* EXERCISE PROMPT *
Copy the listing below line for line, starting at its first line and ending with the line that has "SC = bpy.context.scene" in it. Add nothing.

* SOURCE MATERIAL *
———

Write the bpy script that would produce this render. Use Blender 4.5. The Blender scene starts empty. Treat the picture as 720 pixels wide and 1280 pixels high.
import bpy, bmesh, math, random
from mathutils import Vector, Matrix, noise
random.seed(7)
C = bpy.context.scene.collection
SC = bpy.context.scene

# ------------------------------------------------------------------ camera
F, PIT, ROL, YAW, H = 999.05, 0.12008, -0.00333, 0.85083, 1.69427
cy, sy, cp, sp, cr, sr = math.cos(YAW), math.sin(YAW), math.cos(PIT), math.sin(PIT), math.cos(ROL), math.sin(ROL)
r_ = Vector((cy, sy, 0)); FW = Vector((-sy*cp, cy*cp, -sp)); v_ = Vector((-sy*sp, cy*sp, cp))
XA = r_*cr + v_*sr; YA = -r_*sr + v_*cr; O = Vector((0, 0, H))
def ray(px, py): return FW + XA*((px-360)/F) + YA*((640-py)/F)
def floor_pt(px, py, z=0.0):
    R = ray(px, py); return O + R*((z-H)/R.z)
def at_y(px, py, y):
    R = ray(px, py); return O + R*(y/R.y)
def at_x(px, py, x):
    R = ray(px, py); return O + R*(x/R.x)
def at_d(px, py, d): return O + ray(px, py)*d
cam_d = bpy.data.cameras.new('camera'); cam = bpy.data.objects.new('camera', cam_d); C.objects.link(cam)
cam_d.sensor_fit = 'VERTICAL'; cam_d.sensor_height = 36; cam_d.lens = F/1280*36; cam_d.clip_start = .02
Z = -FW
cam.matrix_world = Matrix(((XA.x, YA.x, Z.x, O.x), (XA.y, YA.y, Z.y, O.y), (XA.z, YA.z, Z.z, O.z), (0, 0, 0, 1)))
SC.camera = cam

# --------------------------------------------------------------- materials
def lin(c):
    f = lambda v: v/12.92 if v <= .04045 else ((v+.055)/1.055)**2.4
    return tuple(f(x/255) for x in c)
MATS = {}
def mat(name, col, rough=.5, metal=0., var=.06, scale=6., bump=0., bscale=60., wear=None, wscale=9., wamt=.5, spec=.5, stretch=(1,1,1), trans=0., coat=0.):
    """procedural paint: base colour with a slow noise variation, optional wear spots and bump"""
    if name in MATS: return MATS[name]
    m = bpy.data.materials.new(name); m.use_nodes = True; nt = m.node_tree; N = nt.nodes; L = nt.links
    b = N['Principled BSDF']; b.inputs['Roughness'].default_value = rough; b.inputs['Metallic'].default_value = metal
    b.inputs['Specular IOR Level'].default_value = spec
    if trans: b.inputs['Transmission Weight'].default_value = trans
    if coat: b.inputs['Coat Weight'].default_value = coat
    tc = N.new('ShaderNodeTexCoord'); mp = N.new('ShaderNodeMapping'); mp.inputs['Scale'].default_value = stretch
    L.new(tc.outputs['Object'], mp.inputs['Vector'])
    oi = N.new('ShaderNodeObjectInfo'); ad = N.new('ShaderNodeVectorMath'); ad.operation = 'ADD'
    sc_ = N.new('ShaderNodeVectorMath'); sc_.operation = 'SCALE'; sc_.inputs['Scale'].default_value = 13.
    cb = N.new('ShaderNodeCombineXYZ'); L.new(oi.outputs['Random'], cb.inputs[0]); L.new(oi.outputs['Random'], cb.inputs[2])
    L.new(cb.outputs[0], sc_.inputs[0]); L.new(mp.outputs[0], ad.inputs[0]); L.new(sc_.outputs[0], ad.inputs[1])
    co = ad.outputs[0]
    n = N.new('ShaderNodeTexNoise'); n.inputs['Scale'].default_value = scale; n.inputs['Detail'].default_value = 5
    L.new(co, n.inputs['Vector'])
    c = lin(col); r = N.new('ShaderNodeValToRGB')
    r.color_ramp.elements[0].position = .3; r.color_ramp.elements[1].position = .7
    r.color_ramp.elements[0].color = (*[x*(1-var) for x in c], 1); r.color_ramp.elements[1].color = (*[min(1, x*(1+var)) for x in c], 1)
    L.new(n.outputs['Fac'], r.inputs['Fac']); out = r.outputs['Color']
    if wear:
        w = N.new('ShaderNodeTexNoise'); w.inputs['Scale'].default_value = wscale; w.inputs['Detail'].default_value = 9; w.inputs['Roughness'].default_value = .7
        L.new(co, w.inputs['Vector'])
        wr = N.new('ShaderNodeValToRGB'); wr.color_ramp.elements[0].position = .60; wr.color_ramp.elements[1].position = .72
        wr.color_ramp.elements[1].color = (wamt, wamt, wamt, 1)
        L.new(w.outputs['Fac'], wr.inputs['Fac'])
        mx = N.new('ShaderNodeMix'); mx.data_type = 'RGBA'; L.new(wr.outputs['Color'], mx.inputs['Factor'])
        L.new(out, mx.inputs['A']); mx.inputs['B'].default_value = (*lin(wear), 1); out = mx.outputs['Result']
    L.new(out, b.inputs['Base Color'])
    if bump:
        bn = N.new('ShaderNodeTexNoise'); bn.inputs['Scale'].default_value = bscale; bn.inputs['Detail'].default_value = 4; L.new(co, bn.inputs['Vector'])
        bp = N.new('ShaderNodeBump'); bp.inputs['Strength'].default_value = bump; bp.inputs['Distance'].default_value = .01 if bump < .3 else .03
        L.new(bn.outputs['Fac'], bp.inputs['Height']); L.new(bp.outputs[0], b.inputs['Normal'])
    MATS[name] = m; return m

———

* TASK ANSWER *
Write the bpy script that would produce this render. Use Blender 4.5. The Blender scene starts empty. Treat the picture as 720 pixels wide and 1280 pixels high.
import bpy, bmesh, math, random
from mathutils import Vector, Matrix, noise
random.seed(7)
C = bpy.context.scene.collection
SC = bpy.context.scene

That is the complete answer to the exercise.